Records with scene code
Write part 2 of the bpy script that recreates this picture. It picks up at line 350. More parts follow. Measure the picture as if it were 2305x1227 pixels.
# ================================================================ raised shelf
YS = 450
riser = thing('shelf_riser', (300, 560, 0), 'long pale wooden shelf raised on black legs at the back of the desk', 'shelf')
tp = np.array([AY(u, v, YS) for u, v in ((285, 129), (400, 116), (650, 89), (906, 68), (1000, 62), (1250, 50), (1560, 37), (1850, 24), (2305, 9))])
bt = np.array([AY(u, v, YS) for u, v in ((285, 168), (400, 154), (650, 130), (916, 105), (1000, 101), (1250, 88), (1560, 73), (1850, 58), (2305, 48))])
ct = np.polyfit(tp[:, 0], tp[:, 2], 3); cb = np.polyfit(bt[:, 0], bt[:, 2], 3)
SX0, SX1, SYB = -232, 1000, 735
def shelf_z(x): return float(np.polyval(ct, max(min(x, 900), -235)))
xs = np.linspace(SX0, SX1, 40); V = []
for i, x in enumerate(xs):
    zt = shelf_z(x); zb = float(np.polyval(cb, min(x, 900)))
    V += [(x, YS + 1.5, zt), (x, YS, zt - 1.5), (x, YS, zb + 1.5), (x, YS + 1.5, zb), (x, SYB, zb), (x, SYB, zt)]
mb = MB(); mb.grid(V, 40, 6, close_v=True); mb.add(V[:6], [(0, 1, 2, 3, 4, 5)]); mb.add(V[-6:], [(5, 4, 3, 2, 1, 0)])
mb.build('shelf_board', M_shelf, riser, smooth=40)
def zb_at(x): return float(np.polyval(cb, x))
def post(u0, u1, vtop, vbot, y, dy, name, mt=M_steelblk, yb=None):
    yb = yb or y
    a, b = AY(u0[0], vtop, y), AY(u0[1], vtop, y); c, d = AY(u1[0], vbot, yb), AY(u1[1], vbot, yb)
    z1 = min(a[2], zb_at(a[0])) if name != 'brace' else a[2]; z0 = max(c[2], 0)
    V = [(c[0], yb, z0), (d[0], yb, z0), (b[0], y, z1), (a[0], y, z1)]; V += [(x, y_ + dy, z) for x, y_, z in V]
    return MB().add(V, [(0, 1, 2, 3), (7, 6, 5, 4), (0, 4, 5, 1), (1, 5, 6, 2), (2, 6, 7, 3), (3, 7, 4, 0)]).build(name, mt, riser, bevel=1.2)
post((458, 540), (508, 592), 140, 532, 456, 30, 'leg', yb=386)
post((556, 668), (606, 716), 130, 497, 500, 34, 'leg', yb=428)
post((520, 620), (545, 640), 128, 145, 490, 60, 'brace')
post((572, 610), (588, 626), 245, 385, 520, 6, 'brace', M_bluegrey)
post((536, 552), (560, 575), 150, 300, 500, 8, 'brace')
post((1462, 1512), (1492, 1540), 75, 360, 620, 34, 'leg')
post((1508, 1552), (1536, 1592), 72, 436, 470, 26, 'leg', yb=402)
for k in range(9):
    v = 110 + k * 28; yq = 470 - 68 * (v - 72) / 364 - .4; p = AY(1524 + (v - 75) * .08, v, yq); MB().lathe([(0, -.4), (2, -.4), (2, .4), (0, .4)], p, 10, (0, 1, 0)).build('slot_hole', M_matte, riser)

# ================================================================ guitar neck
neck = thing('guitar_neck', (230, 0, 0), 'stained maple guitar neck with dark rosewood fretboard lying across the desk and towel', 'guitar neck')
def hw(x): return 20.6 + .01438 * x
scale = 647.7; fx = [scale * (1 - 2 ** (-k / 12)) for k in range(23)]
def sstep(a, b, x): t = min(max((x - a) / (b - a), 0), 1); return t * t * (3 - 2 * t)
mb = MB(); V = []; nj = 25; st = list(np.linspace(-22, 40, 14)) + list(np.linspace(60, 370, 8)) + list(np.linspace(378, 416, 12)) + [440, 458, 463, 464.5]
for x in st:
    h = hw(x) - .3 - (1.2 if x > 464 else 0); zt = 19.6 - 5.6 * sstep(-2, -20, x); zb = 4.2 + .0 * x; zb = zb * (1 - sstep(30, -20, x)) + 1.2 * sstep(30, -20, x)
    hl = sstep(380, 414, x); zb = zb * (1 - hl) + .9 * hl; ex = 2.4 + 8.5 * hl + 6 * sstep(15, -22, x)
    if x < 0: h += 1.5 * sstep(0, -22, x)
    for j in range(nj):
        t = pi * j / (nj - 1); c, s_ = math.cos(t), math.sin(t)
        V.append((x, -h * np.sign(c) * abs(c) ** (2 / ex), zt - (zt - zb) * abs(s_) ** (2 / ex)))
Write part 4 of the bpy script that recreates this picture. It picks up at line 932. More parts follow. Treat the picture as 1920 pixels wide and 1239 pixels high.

▸ TASK: All the entries above need to be reproduced exactly.

▸ RESPONSE:
Write part 2 of the bpy script that recreates this picture. It picks up at line 350. More parts follow. Measure the picture as if it were 2305x1227 pixels.
# ================================================================ raised shelf
YS = 450
riser = thing('shelf_riser', (300, 560, 0), 'long pale wooden shelf raised on black legs at the back of the desk', 'shelf')
tp = np.array([AY(u, v, YS) for u, v in ((285, 129), (400, 116), (650, 89), (906, 68), (1000, 62), (1250, 50), (1560, 37), (1850, 24), (2305, 9))])
bt = np.array([AY(u, v, YS) for u, v in ((285, 168), (400, 154), (650, 130), (916, 105), (1000, 101), (1250, 88), (1560, 73), (1850, 58), (2305, 48))])
ct = np.polyfit(tp[:, 0], tp[:, 2], 3); cb = np.polyfit(bt[:, 0], bt[:, 2], 3)
SX0, SX1, SYB = -232, 1000, 735
def shelf_z(x): return float(np.polyval(ct, max(min(x, 900), -235)))
xs = np.linspace(SX0, SX1, 40); V = []
for i, x in enumerate(xs):
    zt = shelf_z(x); zb = float(np.polyval(cb, min(x, 900)))
    V += [(x, YS + 1.5, zt), (x, YS, zt - 1.5), (x, YS, zb + 1.5), (x, YS + 1.5, zb), (x, SYB, zb), (x, SYB, zt)]
mb = MB(); mb.grid(V, 40, 6, close_v=True); mb.add(V[:6], [(0, 1, 2, 3, 4, 5)]); mb.add(V[-6:], [(5, 4, 3, 2, 1, 0)])
mb.build('shelf_board', M_shelf, riser, smooth=40)
def zb_at(x): return float(np.polyval(cb, x))
def post(u0, u1, vtop, vbot, y, dy, name, mt=M_steelblk, yb=None):
    yb = yb or y
    a, b = AY(u0[0], vtop, y), AY(u0[1], vtop, y); c, d = AY(u1[0], vbot, yb), AY(u1[1], vbot, yb)
    z1 = min(a[2], zb_at(a[0])) if name != 'brace' else a[2]; z0 = max(c[2], 0)
    V = [(c[0], yb, z0), (d[0], yb, z0), (b[0], y, z1), (a[0], y, z1)]; V += [(x, y_ + dy, z) for x, y_, z in V]
    return MB().add(V, [(0, 1, 2, 3), (7, 6, 5, 4), (0, 4, 5, 1), (1, 5, 6, 2), (2, 6, 7, 3), (3, 7, 4, 0)]).build(name, mt, riser, bevel=1.2)
post((458, 540), (508, 592), 140, 532, 456, 30, 'leg', yb=386)
post((556, 668), (606, 716), 130, 497, 500, 34, 'leg', yb=428)
post((520, 620), (545, 640), 128, 145, 490, 60, 'brace')
post((572, 610), (588, 626), 245, 385, 520, 6, 'brace', M_bluegrey)
post((536, 552), (560, 575), 150, 300, 500, 8, 'brace')
post((1462, 1512), (1492, 1540), 75, 360, 620, 34, 'leg')
post((1508, 1552), (1536, 1592), 72, 436, 470, 26, 'leg', yb=402)
for k in range(9):
    v = 110 + k * 28; yq = 470 - 68 * (v - 72) / 364 - .4; p = AY(1524 + (v - 75) * .08, v, yq); MB().lathe([(0, -.4), (2, -.4), (2, .4), (0, .4)], p, 10, (0, 1, 0)).build('slot_hole', M_matte, riser)

# ================================================================ guitar neck
neck = thing('guitar_neck', (230, 0, 0), 'stained maple guitar neck with dark rosewood fretboard lying across the desk and towel', 'guitar neck')
def hw(x): return 20.6 + .01438 * x
scale = 647.7; fx = [scale * (1 - 2 ** (-k / 12)) for k in range(23)]
def sstep(a, b, x): t = min(max((x - a) / (b - a), 0), 1); return t * t * (3 - 2 * t)
mb = MB(); V = []; nj = 25; st = list(np.linspace(-22, 40, 14)) + list(np.linspace(60, 370, 8)) + list(np.linspace(378, 416, 12)) + [440, 458, 463, 464.5]
for x in st:
    h = hw(x) - .3 - (1.2 if x > 464 else 0); zt = 19.6 - 5.6 * sstep(-2, -20, x); zb = 4.2 + .0 * x; zb = zb * (1 - sstep(30, -20, x)) + 1.2 * sstep(30, -20, x)
    hl = sstep(380, 414, x); zb = zb * (1 - hl) + .9 * hl; ex = 2.4 + 8.5 * hl + 6 * sstep(15, -22, x)
    if x < 0: h += 1.5 * sstep(0, -22, x)
    for j in range(nj):
        t = pi * j / (nj - 1); c, s_ = math.cos(t), math.sin(t)
        V.append((x, -h * np.sign(c) * abs(c) ** (2 / ex), zt - (zt - zb) * abs(s_) ** (2 / ex)))
Write part 4 of the bpy script that recreates this picture. It picks up at line 932. More parts follow. Treat the picture as 1920 pixels wide and 1239 pixels high.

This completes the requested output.